The classic Le Carre Smiley trilogy, where I've always thought Honourable Schoolboy is the best, with the sitauationally trapped protagonist. Pity they never filmed it (yet).
Try Eric Ambler, Mask of Dimitrios. Maybe Buchan, 39 Steps, Greenmantle, to fill in the building blocks of the genre.
Len Deighton, start at the beginning with the unnamed agent (Harry Palmer, from Bolton, insubordinate, Soho in the 60s, so very, very cool) in The Ipcress File and work forwards. I didn't particularly like the later trilogies, too many unconvincing double-bluffs, but each to his/her own. The later Spy Story stands nicely on its own.
These are reading very dated now, cold war - we knew who the enemy was then - but still work as cerebral rather than action pieces, Antony Price's David Audley/Col. Butler sequence. He manages, usually successfully, to place a cold war plot on top of genuine history (WW I, Roman Britain) raising old ghosts. The quality and the action comes in the precision of his dialogue, Oxbridge, civil service, old obligations, as the necessary betrayal goes in over MoD tea in a smoky conference room in Whitehall. He also manages the chronology of the sequence as the lead players become the old dogs, and the young guns are mentored in and tested under fire. Try Other Paths to Glory, or Our Man in Camelot. Old fashioned in the gender relations, but that was the 70s. Mostly on Kindle now, only a few in paperback.
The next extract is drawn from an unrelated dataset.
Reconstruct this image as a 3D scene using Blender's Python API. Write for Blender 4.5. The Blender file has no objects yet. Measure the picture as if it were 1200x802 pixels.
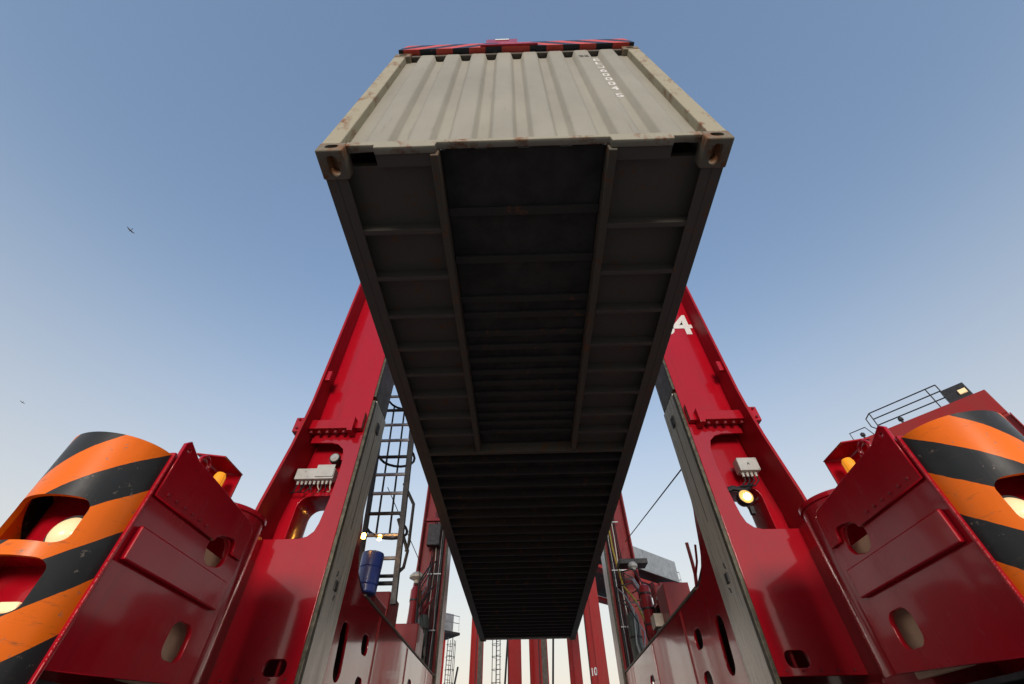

To up the cultural ante: Jospeh Conrad, The Secret Agent.
Post 9/11 spy stories - I haven't come across any great ones yet (yes, I do spend too much time travelling for work, hanging around airport book shops). Unconvinced by Henry Porter's offerings (though his journalistic heart is in the right place). It all moves towards the action stereotype, and you end up hiding a copy of Andy McNab's latest inside the London Review of Books, wondering if you should take up camoflague and off-roading (no!).
Completely off topic, but to show life is stranger - and more moving than fiction - Orlando Figes' Just Send Me Word. True story of a young Moscow couple separated by war in 1941, and then by the Gulag for 10 years. She waited for him.